> _Supplied information_

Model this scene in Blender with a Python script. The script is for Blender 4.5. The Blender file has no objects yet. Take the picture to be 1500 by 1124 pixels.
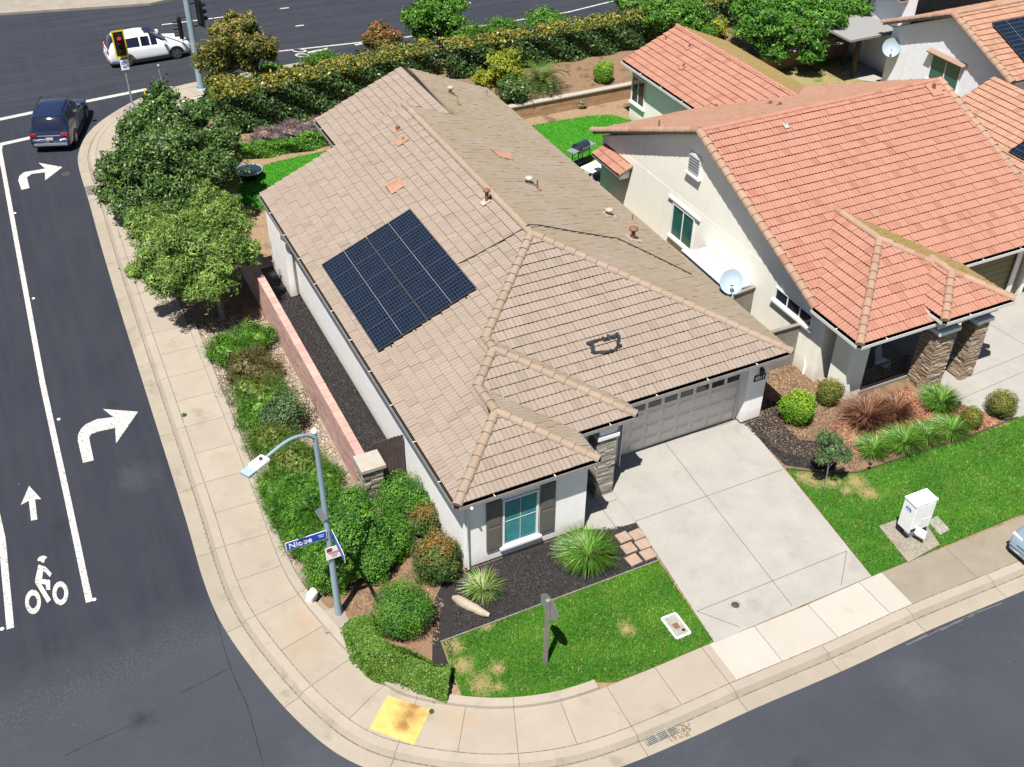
import bpy, math, random
import numpy as np
from mathutils import Matrix, Vector, geometry
PI = math.pi
sc = bpy.context.scene
COL = sc.collection
rs = np.random.RandomState(7)

# ---------------------------------------------------------------- camera
YAW, PITCH, ROLL, FPX = math.radians(26.28143962), math.radians(37.80798787), math.radians(0.63535203), 1588.907
def _cam():
    f = np.array([math.sin(YAW)*math.cos(PITCH), math.cos(YAW)*math.cos(PITCH), -math.sin(PITCH)])
    r = np.array([math.cos(YAW), -math.sin(YAW), 0]); u = np.cross(r, f)
    r2 = math.cos(ROLL)*r+math.sin(ROLL)*u; u2 = -math.sin(ROLL)*r+math.cos(ROLL)*u
    return np.array([r2, -u2, f])
MC = _cam()
CC = np.array([0, 0, 24.0])
def ray(px, py): return MC.T @ np.array([(px-750)/FPX, (py-562)/FPX, 1.])
def at(px, py, z=0.0):                     # survey of the plan: ground point seen at a photo position
    d = ray(px, py); return CC+d*(z-CC[2])/d[2]
_c = at(681, 837); CC = CC-np.array([_c[0], _c[1], 0])
def mpp(p): return float((MC @ (np.asarray(p)-CC))[2]/FPX)
def onplane(px, py, P0, N):
    d = ray(px, py); P0 = np.asarray(P0, float); N = np.asarray(N, float)
    return CC+d*(np.dot(P0-CC, N)/np.dot(d, N))
cam = bpy.data.cameras.new('camera'); camo = bpy.data.objects.new('camera', cam); COL.objects.link(camo)
cam.sensor_width = 36; cam.lens = 36*FPX/1500; cam.clip_end = 1000; cam.clip_start = 0.5
camo.matrix_world = Matrix(((MC[0][0], -MC[1][0], -MC[2][0], CC[0]), (MC[0][1], -MC[1][1], -MC[2][1], CC[1]), (MC[0][2], -MC[1][2], -MC[2][2], CC[2]), (0, 0, 0, 1)))
sc.camera = camo

# ---------------------------------------------------------------- light
SUN = Vector((-0.325, -0.30, 1)).normalized()
w = bpy.data.worlds.new('World'); sc.world = w; w.use_nodes = True
nt = w.node_tree; bg = nt.nodes['Background']; sky = nt.nodes.new('ShaderNodeTexSky')
sky.sky_type = 'NISHITA'; sky.sun_disc = False
sky.sun_elevation = math.asin(SUN.z); sky.sun_rotation = math.atan2(SUN.x, SUN.y)
nt.links.new(sky.outputs[0], bg.inputs[0]); bg.inputs[1].default_value = 0.05
sl = bpy.data.lights.new('sun', 'SUN'); sl.energy = 4.95; sl.angle = math.radians(0.5); sl.color = (1, .965, .91)
so = bpy.data.objects.new('sun', sl); COL.objects.link(so); so.rotation_euler = SUN.to_track_quat('Z', 'Y').to_euler()
sc.view_settings.view_transform = 'Standard'; sc.view_settings.look = 'None'; sc.view_settings.exposure = .75; sc.view_settings.gamma = 1
try:
    sc.cycles.max_bounces = 6; sc.cycles.diffuse_bounces = 1; sc.cycles.transparent_max_bounces = 6; sc.cycles.use_denoising = True
except Exception: pass

# ---------------------------------------------------------------- materials
KA = .60                                    # albedo scale: surfaces stay at real-world values, the exposure does the rest
def kk(c, f=None): return tuple(x*(KA if f is None else f) for x in c)
BRIGHT = {'trim_white', 'white_metal', 'sign_white', 'garage_panel', 'garage_trim', 'fascia', 'paint_white'}
MATS = {}
def nmat(name):
    m = bpy.data.materials.new(name); m.use_nodes = True
    MATS[name] = m
    nt = m.node_tree; return m, nt, nt.nodes['Principled BSDF']
def N(nt, t, **k):
    n = nt.nodes.new('ShaderNode'+t)
    for a, b in k.items(): setattr(n, a, b)
    return n
def L(nt, a, b): nt.links.new(a, b)
def mixc(nt, fac, a, b, mode='MIX'):
    n = N(nt, 'Mix', data_type='RGBA', blend_type=mode)
    for i, v in ((0, fac), (6, a), (7, b)):
        if hasattr(v, 'is_linked'): L(nt, v, n.inputs[i])
        elif i == 0: n.inputs[0].default_value = v
        else: n.inputs[i].default_value = (*v, 1)
    return n.outputs[2]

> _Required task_
In this exercise, set down all of the data exactly, without the pictures.

> _Response to the task_
Model this scene in Blender with a Python script. The script is for Blender 4.5. The Blender file has no objects yet. Take the picture to be 1500 by 1124 pixels.
import bpy, math, random
import numpy as np
from mathutils import Matrix, Vector, geometry
PI = math.pi
sc = bpy.context.scene
COL = sc.collection
rs = np.random.RandomState(7)

# ---------------------------------------------------------------- camera
YAW, PITCH, ROLL, FPX = math.radians(26.28143962), math.radians(37.80798787), math.radians(0.63535203), 1588.907
def _cam():
    f = np.array([math.sin(YAW)*math.cos(PITCH), math.cos(YAW)*math.cos(PITCH), -math.sin(PITCH)])
    r = np.array([math.cos(YAW), -math.sin(YAW), 0]); u = np.cross(r, f)
    r2 = math.cos(ROLL)*r+math.sin(ROLL)*u; u2 = -math.sin(ROLL)*r+math.cos(ROLL)*u
    return np.array([r2, -u2, f])
MC = _cam()
CC = np.array([0, 0, 24.0])
def ray(px, py): return MC.T @ np.array([(px-750)/FPX, (py-562)/FPX, 1.])
def at(px, py, z=0.0):                     # survey of the plan: ground point seen at a photo position
    d = ray(px, py); return CC+d*(z-CC[2])/d[2]
_c = at(681, 837); CC = CC-np.array([_c[0], _c[1], 0])
def mpp(p): return float((MC @ (np.asarray(p)-CC))[2]/FPX)
def onplane(px, py, P0, N):
    d = ray(px, py); P0 = np.asarray(P0, float); N = np.asarray(N, float)
    return CC+d*(np.dot(P0-CC, N)/np.dot(d, N))
cam = bpy.data.cameras.new('camera'); camo = bpy.data.objects.new('camera', cam); COL.objects.link(camo)
cam.sensor_width = 36; cam.lens = 36*FPX/1500; cam.clip_end = 1000; cam.clip_start = 0.5
camo.matrix_world = Matrix(((MC[0][0], -MC[1][0], -MC[2][0], CC[0]), (MC[0][1], -MC[1][1], -MC[2][1], CC[1]), (MC[0][2], -MC[1][2], -MC[2][2], CC[2]), (0, 0, 0, 1)))
sc.camera = camo

# ---------------------------------------------------------------- light
SUN = Vector((-0.325, -0.30, 1)).normalized()
w = bpy.data.worlds.new('World'); sc.world = w; w.use_nodes = True
nt = w.node_tree; bg = nt.nodes['Background']; sky = nt.nodes.new('ShaderNodeTexSky')
sky.sky_type = 'NISHITA'; sky.sun_disc = False
sky.sun_elevation = math.asin(SUN.z); sky.sun_rotation = math.atan2(SUN.x, SUN.y)
nt.links.new(sky.outputs[0], bg.inputs[0]); bg.inputs[1].default_value = 0.05
sl = bpy.data.lights.new('sun', 'SUN'); sl.energy = 4.95; sl.angle = math.radians(0.5); sl.color = (1, .965, .91)
so = bpy.data.objects.new('sun', sl); COL.objects.link(so); so.rotation_euler = SUN.to_track_quat('Z', 'Y').to_euler()
sc.view_settings.view_transform = 'Standard'; sc.view_settings.look = 'None'; sc.view_settings.exposure = .75; sc.view_settings.gamma = 1
try:
    sc.cycles.max_bounces = 6; sc.cycles.diffuse_bounces = 1; sc.cycles.transparent_max_bounces = 6; sc.cycles.use_denoising = True
except Exception: pass

# ---------------------------------------------------------------- materials
KA = .60                                    # albedo scale: surfaces stay at real-world values, the exposure does the rest
def kk(c, f=None): return tuple(x*(KA if f is None else f) for x in c)
BRIGHT = {'trim_white', 'white_metal', 'sign_white', 'garage_panel', 'garage_trim', 'fascia', 'paint_white'}
MATS = {}
def nmat(name):
    m = bpy.data.materials.new(name); m.use_nodes = True
    MATS[name] = m
    nt = m.node_tree; return m, nt, nt.nodes['Principled BSDF']
def N(nt, t, **k):
    n = nt.nodes.new('ShaderNode'+t)
    for a, b in k.items(): setattr(n, a, b)
    return n
def L(nt, a, b): nt.links.new(a, b)
def mixc(nt, fac, a, b, mode='MIX'):
    n = N(nt, 'Mix', data_type='RGBA', blend_type=mode)
    for i, v in ((0, fac), (6, a), (7, b)):
        if hasattr(v, 'is_linked'): L(nt, v, n.inputs[i])
        elif i == 0: n.inputs[0].default_value = v
        else: n.inputs[i].default_value = (*v, 1)
    return n.outputs[2]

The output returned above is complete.